* start MATERIAL *

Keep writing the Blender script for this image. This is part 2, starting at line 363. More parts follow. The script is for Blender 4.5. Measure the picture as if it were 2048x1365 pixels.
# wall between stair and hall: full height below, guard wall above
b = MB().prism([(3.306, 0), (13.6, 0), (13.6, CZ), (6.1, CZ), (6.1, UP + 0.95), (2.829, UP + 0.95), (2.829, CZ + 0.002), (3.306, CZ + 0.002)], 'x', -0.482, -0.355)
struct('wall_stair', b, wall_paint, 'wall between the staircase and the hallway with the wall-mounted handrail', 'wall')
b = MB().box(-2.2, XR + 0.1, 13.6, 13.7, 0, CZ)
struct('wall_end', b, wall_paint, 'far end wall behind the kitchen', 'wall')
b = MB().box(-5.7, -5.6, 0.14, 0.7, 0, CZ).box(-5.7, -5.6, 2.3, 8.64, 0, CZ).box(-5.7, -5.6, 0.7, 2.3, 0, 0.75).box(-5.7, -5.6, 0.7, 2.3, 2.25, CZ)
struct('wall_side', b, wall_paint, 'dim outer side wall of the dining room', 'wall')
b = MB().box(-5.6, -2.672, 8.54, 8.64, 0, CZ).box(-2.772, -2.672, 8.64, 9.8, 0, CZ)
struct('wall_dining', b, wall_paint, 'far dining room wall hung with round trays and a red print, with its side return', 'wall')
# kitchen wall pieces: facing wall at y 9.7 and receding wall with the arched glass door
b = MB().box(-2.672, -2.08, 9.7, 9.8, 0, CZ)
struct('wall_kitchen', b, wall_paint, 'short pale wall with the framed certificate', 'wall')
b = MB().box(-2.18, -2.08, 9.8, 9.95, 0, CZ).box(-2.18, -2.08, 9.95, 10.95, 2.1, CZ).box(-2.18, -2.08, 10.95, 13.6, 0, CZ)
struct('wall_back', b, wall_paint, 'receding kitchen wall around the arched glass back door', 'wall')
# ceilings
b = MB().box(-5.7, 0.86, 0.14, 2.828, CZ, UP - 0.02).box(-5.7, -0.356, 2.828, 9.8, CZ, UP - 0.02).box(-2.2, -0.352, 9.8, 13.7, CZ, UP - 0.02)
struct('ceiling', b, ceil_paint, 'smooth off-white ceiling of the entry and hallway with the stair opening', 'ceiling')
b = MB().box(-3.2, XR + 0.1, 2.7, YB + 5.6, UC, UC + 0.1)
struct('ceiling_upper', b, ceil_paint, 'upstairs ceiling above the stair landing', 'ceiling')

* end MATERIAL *

TASK: Quote the entire listing above exactly.

ANSWER TO THE EXERCISE:
Keep writing the Blender script for this image. This is part 2, starting at line 363. More parts follow. The script is for Blender 4.5. Measure the picture as if it were 2048x1365 pixels.
# wall between stair and hall: full height below, guard wall above
b = MB().prism([(3.306, 0), (13.6, 0), (13.6, CZ), (6.1, CZ), (6.1, UP + 0.95), (2.829, UP + 0.95), (2.829, CZ + 0.002), (3.306, CZ + 0.002)], 'x', -0.482, -0.355)
struct('wall_stair', b, wall_paint, 'wall between the staircase and the hallway with the wall-mounted handrail', 'wall')
b = MB().box(-2.2, XR + 0.1, 13.6, 13.7, 0, CZ)
struct('wall_end', b, wall_paint, 'far end wall behind the kitchen', 'wall')
b = MB().box(-5.7, -5.6, 0.14, 0.7, 0, CZ).box(-5.7, -5.6, 2.3, 8.64, 0, CZ).box(-5.7, -5.6, 0.7, 2.3, 0, 0.75).box(-5.7, -5.6, 0.7, 2.3, 2.25, CZ)
struct('wall_side', b, wall_paint, 'dim outer side wall of the dining room', 'wall')
b = MB().box(-5.6, -2.672, 8.54, 8.64, 0, CZ).box(-2.772, -2.672, 8.64, 9.8, 0, CZ)
struct('wall_dining', b, wall_paint, 'far dining room wall hung with round trays and a red print, with its side return', 'wall')
# kitchen wall pieces: facing wall at y 9.7 and receding wall with the arched glass door
b = MB().box(-2.672, -2.08, 9.7, 9.8, 0, CZ)
struct('wall_kitchen', b, wall_paint, 'short pale wall with the framed certificate', 'wall')
b = MB().box(-2.18, -2.08, 9.8, 9.95, 0, CZ).box(-2.18, -2.08, 9.95, 10.95, 2.1, CZ).box(-2.18, -2.08, 10.95, 13.6, 0, CZ)
struct('wall_back', b, wall_paint, 'receding kitchen wall around the arched glass back door', 'wall')
# ceilings
b = MB().box(-5.7, 0.86, 0.14, 2.828, CZ, UP - 0.02).box(-5.7, -0.356, 2.828, 9.8, CZ, UP - 0.02).box(-2.2, -0.352, 9.8, 13.7, CZ, UP - 0.02)
struct('ceiling', b, ceil_paint, 'smooth off-white ceiling of the entry and hallway with the stair opening', 'ceiling')
b = MB().box(-3.2, XR + 0.1, 2.7, YB + 5.6, UC, UC + 0.1)
struct('ceiling_upper', b, ceil_paint, 'upstairs ceiling above the stair landing', 'ceiling')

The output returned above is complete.